_Requirements:_ The entries below are to be repeated exactly as they stand.

Excerpt from a dataset
● ● ●
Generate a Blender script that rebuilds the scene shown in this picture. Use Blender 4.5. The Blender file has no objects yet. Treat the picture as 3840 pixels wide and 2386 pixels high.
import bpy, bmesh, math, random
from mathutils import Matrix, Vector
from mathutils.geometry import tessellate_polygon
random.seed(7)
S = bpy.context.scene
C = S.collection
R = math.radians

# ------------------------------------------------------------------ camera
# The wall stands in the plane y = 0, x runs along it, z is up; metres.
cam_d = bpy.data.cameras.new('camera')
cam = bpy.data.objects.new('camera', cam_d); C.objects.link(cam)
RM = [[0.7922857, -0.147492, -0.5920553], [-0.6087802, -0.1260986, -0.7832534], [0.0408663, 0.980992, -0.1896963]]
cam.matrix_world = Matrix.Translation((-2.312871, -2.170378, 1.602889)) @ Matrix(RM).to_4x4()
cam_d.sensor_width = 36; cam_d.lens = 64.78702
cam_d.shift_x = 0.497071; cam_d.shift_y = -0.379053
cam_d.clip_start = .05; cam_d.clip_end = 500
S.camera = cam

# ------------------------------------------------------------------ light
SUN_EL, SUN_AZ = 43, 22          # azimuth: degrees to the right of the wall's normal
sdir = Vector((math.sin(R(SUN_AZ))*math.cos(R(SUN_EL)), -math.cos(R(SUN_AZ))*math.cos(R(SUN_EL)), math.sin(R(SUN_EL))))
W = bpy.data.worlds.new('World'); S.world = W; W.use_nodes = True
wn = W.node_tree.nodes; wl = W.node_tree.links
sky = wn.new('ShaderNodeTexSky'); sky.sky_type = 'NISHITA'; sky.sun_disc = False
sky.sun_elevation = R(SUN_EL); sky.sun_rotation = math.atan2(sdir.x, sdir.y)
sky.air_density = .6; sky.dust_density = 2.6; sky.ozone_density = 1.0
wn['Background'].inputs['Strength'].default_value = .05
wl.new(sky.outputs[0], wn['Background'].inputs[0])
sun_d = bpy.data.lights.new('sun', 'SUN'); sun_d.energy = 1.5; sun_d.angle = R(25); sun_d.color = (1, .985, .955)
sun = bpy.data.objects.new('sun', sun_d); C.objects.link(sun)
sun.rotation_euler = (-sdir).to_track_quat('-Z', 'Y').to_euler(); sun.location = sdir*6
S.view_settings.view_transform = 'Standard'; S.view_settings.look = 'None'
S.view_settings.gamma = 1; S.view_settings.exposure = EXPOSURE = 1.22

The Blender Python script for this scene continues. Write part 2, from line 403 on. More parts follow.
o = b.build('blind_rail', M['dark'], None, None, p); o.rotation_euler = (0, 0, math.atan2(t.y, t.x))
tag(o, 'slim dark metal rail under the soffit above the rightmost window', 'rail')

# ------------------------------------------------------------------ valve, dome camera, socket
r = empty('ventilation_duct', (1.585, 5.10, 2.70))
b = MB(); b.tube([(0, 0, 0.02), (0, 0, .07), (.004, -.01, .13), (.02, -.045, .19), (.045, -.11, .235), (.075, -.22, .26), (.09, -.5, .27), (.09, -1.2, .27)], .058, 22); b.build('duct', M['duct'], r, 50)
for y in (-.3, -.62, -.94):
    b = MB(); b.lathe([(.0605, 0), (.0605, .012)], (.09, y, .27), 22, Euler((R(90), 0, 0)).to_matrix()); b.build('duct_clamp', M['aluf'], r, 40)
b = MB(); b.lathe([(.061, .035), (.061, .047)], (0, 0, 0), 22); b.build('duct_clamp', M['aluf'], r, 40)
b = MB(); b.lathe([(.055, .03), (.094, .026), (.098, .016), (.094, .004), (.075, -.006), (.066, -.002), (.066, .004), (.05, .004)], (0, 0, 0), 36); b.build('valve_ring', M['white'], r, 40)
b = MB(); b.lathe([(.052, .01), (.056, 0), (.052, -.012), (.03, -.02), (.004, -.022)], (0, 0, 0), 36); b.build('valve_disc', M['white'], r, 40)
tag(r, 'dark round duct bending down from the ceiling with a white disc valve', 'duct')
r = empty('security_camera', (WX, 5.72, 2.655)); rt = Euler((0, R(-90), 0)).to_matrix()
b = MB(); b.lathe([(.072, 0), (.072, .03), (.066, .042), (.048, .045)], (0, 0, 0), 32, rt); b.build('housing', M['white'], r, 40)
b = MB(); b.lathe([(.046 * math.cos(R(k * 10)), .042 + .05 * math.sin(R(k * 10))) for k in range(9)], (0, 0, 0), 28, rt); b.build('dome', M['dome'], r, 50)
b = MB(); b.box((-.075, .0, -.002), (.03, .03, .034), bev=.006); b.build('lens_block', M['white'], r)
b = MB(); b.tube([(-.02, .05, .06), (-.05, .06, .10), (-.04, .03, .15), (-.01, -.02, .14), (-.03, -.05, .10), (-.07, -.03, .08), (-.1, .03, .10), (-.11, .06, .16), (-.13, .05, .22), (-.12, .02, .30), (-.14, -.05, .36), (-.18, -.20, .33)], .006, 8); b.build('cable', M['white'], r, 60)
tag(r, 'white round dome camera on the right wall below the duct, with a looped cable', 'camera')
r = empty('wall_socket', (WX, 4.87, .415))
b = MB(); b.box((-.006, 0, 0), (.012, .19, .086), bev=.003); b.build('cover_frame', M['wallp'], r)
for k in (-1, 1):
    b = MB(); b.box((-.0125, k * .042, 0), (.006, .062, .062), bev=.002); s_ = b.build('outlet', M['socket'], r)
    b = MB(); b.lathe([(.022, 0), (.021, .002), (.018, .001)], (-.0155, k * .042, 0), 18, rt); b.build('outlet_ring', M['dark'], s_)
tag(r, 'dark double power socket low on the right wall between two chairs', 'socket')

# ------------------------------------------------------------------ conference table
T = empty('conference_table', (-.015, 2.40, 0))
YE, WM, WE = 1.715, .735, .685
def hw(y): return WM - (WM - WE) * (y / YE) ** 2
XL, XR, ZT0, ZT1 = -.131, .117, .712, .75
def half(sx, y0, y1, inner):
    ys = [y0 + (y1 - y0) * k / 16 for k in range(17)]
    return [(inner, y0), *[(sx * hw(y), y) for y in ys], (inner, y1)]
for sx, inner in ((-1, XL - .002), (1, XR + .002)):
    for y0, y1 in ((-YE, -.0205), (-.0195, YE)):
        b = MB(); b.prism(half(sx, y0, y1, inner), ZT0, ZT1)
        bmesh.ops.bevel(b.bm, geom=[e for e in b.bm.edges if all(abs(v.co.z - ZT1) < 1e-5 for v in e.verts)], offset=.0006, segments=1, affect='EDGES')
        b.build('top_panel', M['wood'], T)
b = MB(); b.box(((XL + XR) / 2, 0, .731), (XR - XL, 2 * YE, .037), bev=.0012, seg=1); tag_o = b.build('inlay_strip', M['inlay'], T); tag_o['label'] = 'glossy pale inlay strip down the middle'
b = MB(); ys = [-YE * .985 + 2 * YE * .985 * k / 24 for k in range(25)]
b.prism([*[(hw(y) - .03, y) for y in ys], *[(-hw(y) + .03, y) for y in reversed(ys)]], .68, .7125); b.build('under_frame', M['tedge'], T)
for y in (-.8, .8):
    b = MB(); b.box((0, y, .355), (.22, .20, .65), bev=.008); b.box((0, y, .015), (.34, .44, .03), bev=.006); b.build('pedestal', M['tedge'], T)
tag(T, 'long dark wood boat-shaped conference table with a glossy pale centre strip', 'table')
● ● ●
_Written answer:_
Generate a Blender script that rebuilds the scene shown in this picture. Use Blender 4.5. The Blender file has no objects yet. Treat the picture as 3840 pixels wide and 2386 pixels high.
import bpy, bmesh, math, random
from mathutils import Matrix, Vector
from mathutils.geometry import tessellate_polygon
random.seed(7)
S = bpy.context.scene
C = S.collection
R = math.radians

# ------------------------------------------------------------------ camera
# The wall stands in the plane y = 0, x runs along it, z is up; metres.
cam_d = bpy.data.cameras.new('camera')
cam = bpy.data.objects.new('camera', cam_d); C.objects.link(cam)
RM = [[0.7922857, -0.147492, -0.5920553], [-0.6087802, -0.1260986, -0.7832534], [0.0408663, 0.980992, -0.1896963]]
cam.matrix_world = Matrix.Translation((-2.312871, -2.170378, 1.602889)) @ Matrix(RM).to_4x4()
cam_d.sensor_width = 36; cam_d.lens = 64.78702
cam_d.shift_x = 0.497071; cam_d.shift_y = -0.379053
cam_d.clip_start = .05; cam_d.clip_end = 500
S.camera = cam

# ------------------------------------------------------------------ light
SUN_EL, SUN_AZ = 43, 22          # azimuth: degrees to the right of the wall's normal
sdir = Vector((math.sin(R(SUN_AZ))*math.cos(R(SUN_EL)), -math.cos(R(SUN_AZ))*math.cos(R(SUN_EL)), math.sin(R(SUN_EL))))
W = bpy.data.worlds.new('World'); S.world = W; W.use_nodes = True
wn = W.node_tree.nodes; wl = W.node_tree.links
sky = wn.new('ShaderNodeTexSky'); sky.sky_type = 'NISHITA'; sky.sun_disc = False
sky.sun_elevation = R(SUN_EL); sky.sun_rotation = math.atan2(sdir.x, sdir.y)
sky.air_density = .6; sky.dust_density = 2.6; sky.ozone_density = 1.0
wn['Background'].inputs['Strength'].default_value = .05
wl.new(sky.outputs[0], wn['Background'].inputs[0])
sun_d = bpy.data.lights.new('sun', 'SUN'); sun_d.energy = 1.5; sun_d.angle = R(25); sun_d.color = (1, .985, .955)
sun = bpy.data.objects.new('sun', sun_d); C.objects.link(sun)
sun.rotation_euler = (-sdir).to_track_quat('-Z', 'Y').to_euler(); sun.location = sdir*6
S.view_settings.view_transform = 'Standard'; S.view_settings.look = 'None'
S.view_settings.gamma = 1; S.view_settings.exposure = EXPOSURE = 1.22

The Blender Python script for this scene continues. Write part 2, from line 403 on. More parts follow.
o = b.build('blind_rail', M['dark'], None, None, p); o.rotation_euler = (0, 0, math.atan2(t.y, t.x))
tag(o, 'slim dark metal rail under the soffit above the rightmost window', 'rail')

# ------------------------------------------------------------------ valve, dome camera, socket
r = empty('ventilation_duct', (1.585, 5.10, 2.70))
b = MB(); b.tube([(0, 0, 0.02), (0, 0, .07), (.004, -.01, .13), (.02, -.045, .19), (.045, -.11, .235), (.075, -.22, .26), (.09, -.5, .27), (.09, -1.2, .27)], .058, 22); b.build('duct', M['duct'], r, 50)
for y in (-.3, -.62, -.94):
    b = MB(); b.lathe([(.0605, 0), (.0605, .012)], (.09, y, .27), 22, Euler((R(90), 0, 0)).to_matrix()); b.build('duct_clamp', M['aluf'], r, 40)
b = MB(); b.lathe([(.061, .035), (.061, .047)], (0, 0, 0), 22); b.build('duct_clamp', M['aluf'], r, 40)
b = MB(); b.lathe([(.055, .03), (.094, .026), (.098, .016), (.094, .004), (.075, -.006), (.066, -.002), (.066, .004), (.05, .004)], (0, 0, 0), 36); b.build('valve_ring', M['white'], r, 40)
b = MB(); b.lathe([(.052, .01), (.056, 0), (.052, -.012), (.03, -.02), (.004, -.022)], (0, 0, 0), 36); b.build('valve_disc', M['white'], r, 40)
tag(r, 'dark round duct bending down from the ceiling with a white disc valve', 'duct')
r = empty('security_camera', (WX, 5.72, 2.655)); rt = Euler((0, R(-90), 0)).to_matrix()
b = MB(); b.lathe([(.072, 0), (.072, .03), (.066, .042), (.048, .045)], (0, 0, 0), 32, rt); b.build('housing', M['white'], r, 40)
b = MB(); b.lathe([(.046 * math.cos(R(k * 10)), .042 + .05 * math.sin(R(k * 10))) for k in range(9)], (0, 0, 0), 28, rt); b.build('dome', M['dome'], r, 50)
b = MB(); b.box((-.075, .0, -.002), (.03, .03, .034), bev=.006); b.build('lens_block', M['white'], r)
b = MB(); b.tube([(-.02, .05, .06), (-.05, .06, .10), (-.04, .03, .15), (-.01, -.02, .14), (-.03, -.05, .10), (-.07, -.03, .08), (-.1, .03, .10), (-.11, .06, .16), (-.13, .05, .22), (-.12, .02, .30), (-.14, -.05, .36), (-.18, -.20, .33)], .006, 8); b.build('cable', M['white'], r, 60)
tag(r, 'white round dome camera on the right wall below the duct, with a looped cable', 'camera')
r = empty('wall_socket', (WX, 4.87, .415))
b = MB(); b.box((-.006, 0, 0), (.012, .19, .086), bev=.003); b.build('cover_frame', M['wallp'], r)
for k in (-1, 1):
    b = MB(); b.box((-.0125, k * .042, 0), (.006, .062, .062), bev=.002); s_ = b.build('outlet', M['socket'], r)
    b = MB(); b.lathe([(.022, 0), (.021, .002), (.018, .001)], (-.0155, k * .042, 0), 18, rt); b.build('outlet_ring', M['dark'], s_)
tag(r, 'dark double power socket low on the right wall between two chairs', 'socket')

# ------------------------------------------------------------------ conference table
T = empty('conference_table', (-.015, 2.40, 0))
YE, WM, WE = 1.715, .735, .685
def hw(y): return WM - (WM - WE) * (y / YE) ** 2
XL, XR, ZT0, ZT1 = -.131, .117, .712, .75
def half(sx, y0, y1, inner):
    ys = [y0 + (y1 - y0) * k / 16 for k in range(17)]
    return [(inner, y0), *[(sx * hw(y), y) for y in ys], (inner, y1)]
for sx, inner in ((-1, XL - .002), (1, XR + .002)):
    for y0, y1 in ((-YE, -.0205), (-.0195, YE)):
        b = MB(); b.prism(half(sx, y0, y1, inner), ZT0, ZT1)
        bmesh.ops.bevel(b.bm, geom=[e for e in b.bm.edges if all(abs(v.co.z - ZT1) < 1e-5 for v in e.verts)], offset=.0006, segments=1, affect='EDGES')
        b.build('top_panel', M['wood'], T)
b = MB(); b.box(((XL + XR) / 2, 0, .731), (XR - XL, 2 * YE, .037), bev=.0012, seg=1); tag_o = b.build('inlay_strip', M['inlay'], T); tag_o['label'] = 'glossy pale inlay strip down the middle'
b = MB(); ys = [-YE * .985 + 2 * YE * .985 * k / 24 for k in range(25)]
b.prism([*[(hw(y) - .03, y) for y in ys], *[(-hw(y) + .03, y) for y in reversed(ys)]], .68, .7125); b.build('under_frame', M['tedge'], T)
for y in (-.8, .8):
    b = MB(); b.box((0, y, .355), (.22, .20, .65), bev=.008); b.box((0, y, .015), (.34, .44, .03), bev=.006); b.build('pedestal', M['tedge'], T)
tag(T, 'long dark wood boat-shaped conference table with a glossy pale centre strip', 'table')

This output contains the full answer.